Missouri Senate Passes Lightning-Rod Anti-Gay Bill To State House

The bill would create a constitutional amendment that protects religious people and organizations opposed to same-sex marriage.

After breaking a Democratic attempt to block the legislation earlier this week, Republicans who dominate the Missouri State Senate led a 23-7 vote on Thursday to pass a bill that would protect religious people, religious organizations, and certain businesses opposed to same-sex marriage.

The bill goes next to the state house, where Democrats are outnumbered more than two to one.

Democrats were also outnumbered for the senate vote — by a three to one margin. But they attracted national attention with a record-breaking, 39-hour filibuster that started Monday — a procedural effort to stop legislation they said would “enshrine discrimination into the constitution.”

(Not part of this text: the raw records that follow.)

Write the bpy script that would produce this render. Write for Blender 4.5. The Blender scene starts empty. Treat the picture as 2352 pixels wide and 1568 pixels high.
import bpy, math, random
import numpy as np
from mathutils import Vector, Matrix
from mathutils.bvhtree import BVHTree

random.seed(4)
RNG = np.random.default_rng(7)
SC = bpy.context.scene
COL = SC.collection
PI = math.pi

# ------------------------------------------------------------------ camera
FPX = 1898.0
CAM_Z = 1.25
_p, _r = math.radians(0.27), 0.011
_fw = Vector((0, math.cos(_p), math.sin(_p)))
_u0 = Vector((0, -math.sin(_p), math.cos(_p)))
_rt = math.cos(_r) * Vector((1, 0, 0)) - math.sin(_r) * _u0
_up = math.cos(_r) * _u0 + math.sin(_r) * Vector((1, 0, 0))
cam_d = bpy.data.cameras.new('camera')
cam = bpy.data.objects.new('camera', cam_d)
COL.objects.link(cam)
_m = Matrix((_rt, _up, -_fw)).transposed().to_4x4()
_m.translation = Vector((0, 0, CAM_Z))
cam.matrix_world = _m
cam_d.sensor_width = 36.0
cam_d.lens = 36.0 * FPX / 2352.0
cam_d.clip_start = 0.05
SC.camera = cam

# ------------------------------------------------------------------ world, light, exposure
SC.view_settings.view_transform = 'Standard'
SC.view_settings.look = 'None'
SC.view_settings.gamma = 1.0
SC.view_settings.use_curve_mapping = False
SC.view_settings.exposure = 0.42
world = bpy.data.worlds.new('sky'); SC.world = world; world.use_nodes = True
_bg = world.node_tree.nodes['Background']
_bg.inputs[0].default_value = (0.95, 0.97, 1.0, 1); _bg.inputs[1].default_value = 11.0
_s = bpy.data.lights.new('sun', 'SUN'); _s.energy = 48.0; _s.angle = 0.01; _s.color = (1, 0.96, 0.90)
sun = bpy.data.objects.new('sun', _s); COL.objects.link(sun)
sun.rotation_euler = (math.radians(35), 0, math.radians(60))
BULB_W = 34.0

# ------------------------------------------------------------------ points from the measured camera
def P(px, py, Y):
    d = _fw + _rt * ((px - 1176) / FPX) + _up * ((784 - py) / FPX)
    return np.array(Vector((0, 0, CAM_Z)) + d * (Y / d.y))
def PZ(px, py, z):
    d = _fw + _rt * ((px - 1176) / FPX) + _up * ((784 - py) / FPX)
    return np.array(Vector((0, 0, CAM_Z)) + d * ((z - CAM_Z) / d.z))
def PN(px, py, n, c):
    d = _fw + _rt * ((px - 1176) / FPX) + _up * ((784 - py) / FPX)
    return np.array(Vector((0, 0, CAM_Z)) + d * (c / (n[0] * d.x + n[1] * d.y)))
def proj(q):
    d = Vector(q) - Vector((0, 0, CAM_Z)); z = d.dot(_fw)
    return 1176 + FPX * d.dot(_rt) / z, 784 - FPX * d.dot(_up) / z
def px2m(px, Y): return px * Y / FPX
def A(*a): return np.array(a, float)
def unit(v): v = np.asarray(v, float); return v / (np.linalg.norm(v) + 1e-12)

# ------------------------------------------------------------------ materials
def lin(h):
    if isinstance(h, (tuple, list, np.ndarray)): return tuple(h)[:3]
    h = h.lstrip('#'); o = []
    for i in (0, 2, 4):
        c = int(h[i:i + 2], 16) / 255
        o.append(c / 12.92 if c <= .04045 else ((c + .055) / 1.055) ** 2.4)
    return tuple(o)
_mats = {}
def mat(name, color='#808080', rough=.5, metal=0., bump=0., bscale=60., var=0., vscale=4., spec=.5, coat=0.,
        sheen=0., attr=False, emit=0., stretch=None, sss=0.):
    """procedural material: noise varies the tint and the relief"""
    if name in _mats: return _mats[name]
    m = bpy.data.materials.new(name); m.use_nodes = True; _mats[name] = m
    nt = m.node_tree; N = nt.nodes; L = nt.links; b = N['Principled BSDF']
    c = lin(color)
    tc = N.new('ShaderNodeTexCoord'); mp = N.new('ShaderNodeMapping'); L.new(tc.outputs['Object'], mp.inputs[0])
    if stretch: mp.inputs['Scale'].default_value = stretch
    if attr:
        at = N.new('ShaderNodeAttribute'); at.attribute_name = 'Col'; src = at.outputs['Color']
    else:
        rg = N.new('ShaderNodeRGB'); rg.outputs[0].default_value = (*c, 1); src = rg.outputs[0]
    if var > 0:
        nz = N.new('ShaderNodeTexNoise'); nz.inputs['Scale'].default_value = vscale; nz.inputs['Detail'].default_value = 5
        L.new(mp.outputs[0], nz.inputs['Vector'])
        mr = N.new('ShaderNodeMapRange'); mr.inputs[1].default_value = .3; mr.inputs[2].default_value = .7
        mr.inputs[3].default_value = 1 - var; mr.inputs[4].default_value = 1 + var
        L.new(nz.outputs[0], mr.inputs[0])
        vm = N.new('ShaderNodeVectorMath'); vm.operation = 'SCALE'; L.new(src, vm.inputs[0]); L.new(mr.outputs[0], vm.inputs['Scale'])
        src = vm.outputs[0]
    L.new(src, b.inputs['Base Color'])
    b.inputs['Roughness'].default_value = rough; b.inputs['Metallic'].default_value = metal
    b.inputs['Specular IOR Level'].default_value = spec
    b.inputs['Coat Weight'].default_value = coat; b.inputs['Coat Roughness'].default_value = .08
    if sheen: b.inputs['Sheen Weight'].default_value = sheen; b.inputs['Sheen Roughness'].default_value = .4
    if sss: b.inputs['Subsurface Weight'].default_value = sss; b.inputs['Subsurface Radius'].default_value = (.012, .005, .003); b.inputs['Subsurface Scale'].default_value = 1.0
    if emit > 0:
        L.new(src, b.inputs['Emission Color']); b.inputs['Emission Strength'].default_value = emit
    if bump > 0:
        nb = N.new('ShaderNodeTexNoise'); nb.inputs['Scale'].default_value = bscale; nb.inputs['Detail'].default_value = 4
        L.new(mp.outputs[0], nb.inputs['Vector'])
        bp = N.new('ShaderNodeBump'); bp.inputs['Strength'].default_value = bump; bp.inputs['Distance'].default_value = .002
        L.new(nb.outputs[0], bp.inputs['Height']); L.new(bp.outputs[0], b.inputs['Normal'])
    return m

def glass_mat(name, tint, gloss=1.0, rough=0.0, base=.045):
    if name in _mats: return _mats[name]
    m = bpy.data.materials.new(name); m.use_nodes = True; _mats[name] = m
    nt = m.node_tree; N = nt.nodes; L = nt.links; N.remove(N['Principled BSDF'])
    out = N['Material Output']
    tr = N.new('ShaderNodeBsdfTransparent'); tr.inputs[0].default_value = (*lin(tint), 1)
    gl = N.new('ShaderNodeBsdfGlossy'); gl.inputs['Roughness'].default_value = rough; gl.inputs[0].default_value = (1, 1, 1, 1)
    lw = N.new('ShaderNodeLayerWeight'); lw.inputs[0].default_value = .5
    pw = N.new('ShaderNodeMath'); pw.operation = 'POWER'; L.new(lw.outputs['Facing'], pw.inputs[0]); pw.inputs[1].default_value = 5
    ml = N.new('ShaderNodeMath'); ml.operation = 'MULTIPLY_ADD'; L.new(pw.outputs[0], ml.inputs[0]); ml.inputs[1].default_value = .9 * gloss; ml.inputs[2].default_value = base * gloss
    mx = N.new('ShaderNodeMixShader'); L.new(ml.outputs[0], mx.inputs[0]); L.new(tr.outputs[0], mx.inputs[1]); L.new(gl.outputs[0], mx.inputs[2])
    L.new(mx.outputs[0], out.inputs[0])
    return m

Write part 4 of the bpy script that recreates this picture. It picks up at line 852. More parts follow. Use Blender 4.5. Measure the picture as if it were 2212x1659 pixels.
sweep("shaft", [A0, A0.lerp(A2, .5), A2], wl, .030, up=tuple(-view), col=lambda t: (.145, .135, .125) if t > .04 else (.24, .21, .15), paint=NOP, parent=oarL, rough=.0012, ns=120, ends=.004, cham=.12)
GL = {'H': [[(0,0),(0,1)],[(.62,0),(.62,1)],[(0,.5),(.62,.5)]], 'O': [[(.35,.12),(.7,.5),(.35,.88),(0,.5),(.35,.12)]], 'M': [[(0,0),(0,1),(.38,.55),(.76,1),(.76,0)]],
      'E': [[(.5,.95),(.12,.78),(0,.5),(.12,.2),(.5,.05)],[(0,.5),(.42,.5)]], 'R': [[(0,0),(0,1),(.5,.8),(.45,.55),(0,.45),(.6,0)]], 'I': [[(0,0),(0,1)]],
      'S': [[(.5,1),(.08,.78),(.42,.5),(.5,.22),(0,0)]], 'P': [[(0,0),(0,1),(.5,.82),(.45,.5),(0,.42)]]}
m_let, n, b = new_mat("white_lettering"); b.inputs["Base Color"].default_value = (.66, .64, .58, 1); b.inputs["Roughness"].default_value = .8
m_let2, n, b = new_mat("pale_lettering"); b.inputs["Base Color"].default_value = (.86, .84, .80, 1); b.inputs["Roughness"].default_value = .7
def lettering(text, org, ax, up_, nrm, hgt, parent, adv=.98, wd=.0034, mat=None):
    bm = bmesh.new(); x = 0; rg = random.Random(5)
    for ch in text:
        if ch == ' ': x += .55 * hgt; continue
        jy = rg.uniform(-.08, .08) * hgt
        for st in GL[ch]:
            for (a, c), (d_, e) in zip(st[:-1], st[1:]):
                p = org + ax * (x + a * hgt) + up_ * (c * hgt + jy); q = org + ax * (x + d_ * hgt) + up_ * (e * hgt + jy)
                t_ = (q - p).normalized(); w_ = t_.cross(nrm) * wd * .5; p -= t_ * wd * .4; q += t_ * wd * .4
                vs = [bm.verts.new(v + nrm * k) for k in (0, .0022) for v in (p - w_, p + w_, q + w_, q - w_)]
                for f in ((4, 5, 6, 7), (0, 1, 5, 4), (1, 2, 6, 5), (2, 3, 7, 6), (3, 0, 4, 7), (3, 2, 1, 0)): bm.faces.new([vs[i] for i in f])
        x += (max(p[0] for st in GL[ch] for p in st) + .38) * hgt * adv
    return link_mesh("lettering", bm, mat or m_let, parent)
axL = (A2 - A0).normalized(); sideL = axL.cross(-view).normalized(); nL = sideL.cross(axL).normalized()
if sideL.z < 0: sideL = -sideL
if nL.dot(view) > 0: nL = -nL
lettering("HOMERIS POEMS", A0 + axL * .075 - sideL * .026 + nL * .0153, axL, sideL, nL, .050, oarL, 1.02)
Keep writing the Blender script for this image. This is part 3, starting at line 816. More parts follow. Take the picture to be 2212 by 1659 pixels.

Yet again on Thursday, Democratic senators held up the chamber for several hours by debating how the filibuster would be documented in the senate's official journal. The debate was a furious game of parliamentary Twister — in part over whether lawmakers had observed senate rules — but the underlying theme was Democrats attempting once more to block the bill.

Senate Joint Resolution 39 would create a constitutional amendment that prohibits the state from penalizing clergy, religious organizations, individuals, and certain businesses who act on their religious beliefs against marriage between two people of the same sex.

Republican Sen. Bob Onder, the bill’s sponsor, issued a statement responding to the bill’s critics this week, saying, “We are fighting for fairness and the right for people to freely live out their faith while not infringing on the rights of others. This is not about discrimination."

SJR 39 is one of dozens of religious freedom bills filed in legislatures around the country — an unprecedented number, filed as a conservative backlash to the Supreme Court’s ruling last summer that legalized same-sex marriage in all 50 states.

House Speaker Todd Richardson, a Republican, did not respond to questions from BuzzFeed News about whether his chamber would try to pass the bill.

However, Richardson is likely to face a crush of pressure from corporations, which have increasingly leaned on legislators to block anti-LGBT bills in state legislatures. During this week's filibuster of SJR 39, for example, Dow Chemical, Missouri-based Monsanto, and the St. Louis chamber of commerce announced their opposition.

Because Missouri’s bill concerns a constitutional amendment, SJR 39 does not require approval from of Gov. Jay Nixon, a Democrat, who opposes it as discriminatory. He said in a statement this week, the measure "would be contrary to our values and be harmful to our economy."

If passed by the house, the bill must be approved by popular vote at the ballot.

SJR 39 would protect religious organizations — even if they are only religious “in part” — for taking action based on their opposition to same-sex couples marrying. Those organizations could include a religious society, corporation, entity, school, ministry, charity, social service provider, and others.

Further, it would protect individuals — including “a closely held commercial entity” — from refusing goods of expression or artistic creation for a same-sex wedding.

The state would be barred from penalizing, taxing, denying a tax exemption, refusing a license, terminating a contract, and taking various other actions against a qualified entity.

Missouri lacks a state law protecting LGBT people from discrimination.

Still, LGBT advocates warned the measure, if passed, would create a constitutionally dubious double-standard because it singles out one type of person — those in a same-sex marriage — for discrimination.